A curious earthenware knob, evidently broken from some vessel, lay in the sand.
Two polished hatchets were met with, one with human remains, 6 inches from the surface, the other in caved sand.
On a fireplace 5 feet from the surface were certain bones of the deer.
Several chips of chert, a rude implement of chert, a hone of sandstone and two chert arrowheads, were found separately in the sand.
Fig. 1.—Tobacco pipe of earthenware. Low Mound at Point La Vista. (Length over curve, 5⅞ in.)
Loose in the sand were several conchs, a number of oyster-shells and the columella of a large marine univalve worked to a point.
As this portion of Florida has been long under cultivation, it is impossible to say what artifacts may have been removed by the plow in previous years.

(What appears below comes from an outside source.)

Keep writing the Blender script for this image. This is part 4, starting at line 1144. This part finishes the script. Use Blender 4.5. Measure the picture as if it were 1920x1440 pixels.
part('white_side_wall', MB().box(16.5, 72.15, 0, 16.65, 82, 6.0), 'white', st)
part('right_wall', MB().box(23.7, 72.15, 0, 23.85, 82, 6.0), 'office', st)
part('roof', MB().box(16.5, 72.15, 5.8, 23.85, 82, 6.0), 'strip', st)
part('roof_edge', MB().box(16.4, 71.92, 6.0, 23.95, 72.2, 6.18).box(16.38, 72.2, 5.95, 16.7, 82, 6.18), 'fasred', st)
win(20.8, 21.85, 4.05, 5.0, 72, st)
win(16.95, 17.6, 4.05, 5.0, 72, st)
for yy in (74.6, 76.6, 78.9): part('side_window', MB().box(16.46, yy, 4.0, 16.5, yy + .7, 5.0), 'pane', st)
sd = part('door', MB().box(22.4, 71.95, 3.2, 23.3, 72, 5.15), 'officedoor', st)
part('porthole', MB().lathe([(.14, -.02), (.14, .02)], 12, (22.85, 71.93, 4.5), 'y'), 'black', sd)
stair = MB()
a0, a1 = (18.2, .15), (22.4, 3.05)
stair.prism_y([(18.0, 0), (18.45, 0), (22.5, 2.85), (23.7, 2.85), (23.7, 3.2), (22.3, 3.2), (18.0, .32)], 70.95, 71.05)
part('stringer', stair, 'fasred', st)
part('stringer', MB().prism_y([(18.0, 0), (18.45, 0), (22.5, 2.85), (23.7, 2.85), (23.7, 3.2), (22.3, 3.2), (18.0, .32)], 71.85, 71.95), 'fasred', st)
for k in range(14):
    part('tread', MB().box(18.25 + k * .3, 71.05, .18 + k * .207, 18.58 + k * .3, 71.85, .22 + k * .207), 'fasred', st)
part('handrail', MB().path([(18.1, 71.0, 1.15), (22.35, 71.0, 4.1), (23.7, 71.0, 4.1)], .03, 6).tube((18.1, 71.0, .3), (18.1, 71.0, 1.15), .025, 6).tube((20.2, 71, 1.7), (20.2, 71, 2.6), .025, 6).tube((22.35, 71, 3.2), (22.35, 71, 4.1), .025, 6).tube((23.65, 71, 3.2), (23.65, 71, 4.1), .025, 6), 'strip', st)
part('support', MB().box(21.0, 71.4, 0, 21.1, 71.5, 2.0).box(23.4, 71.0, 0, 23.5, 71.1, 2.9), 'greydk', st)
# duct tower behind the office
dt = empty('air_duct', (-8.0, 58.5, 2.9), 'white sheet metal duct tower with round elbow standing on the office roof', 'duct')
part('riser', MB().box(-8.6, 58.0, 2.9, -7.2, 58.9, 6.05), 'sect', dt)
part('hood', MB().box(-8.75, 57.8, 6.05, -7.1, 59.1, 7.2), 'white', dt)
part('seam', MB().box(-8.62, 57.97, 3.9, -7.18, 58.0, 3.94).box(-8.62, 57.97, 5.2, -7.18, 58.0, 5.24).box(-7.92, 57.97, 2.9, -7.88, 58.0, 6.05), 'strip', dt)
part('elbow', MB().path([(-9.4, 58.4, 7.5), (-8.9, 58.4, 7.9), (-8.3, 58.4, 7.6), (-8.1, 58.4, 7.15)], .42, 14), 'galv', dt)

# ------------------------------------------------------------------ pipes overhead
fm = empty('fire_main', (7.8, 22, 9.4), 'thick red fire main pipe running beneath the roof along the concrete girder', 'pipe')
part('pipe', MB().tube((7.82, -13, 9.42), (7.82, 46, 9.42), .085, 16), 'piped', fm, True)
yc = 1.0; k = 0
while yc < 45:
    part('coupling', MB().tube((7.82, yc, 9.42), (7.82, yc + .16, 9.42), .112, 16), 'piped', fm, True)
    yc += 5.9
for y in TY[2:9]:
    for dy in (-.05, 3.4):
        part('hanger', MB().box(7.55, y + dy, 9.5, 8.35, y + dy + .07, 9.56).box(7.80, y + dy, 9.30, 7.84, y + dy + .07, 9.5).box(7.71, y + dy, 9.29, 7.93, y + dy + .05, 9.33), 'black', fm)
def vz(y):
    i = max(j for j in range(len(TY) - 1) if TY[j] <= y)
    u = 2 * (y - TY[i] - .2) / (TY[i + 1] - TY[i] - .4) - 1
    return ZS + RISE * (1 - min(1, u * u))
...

Low Mounds near Point La Vista, Duval County
Partly on the property of Mr. Shad, resident near by, and of Mrs. J. R. Hunter, of Albany, N. Y., about one mile in a southerly direction from Point La Vista, were three low intersecting mounds (Fig. [2]) all showing signs of former cultivation. By arrangement with Mr. Shad, and with kind consent of George M. Wyeth, M. D., of Jacksonville, in charge of the Hunter property, these mounds were totally dug through at a depth of three to four feet below the level of the surrounding territory.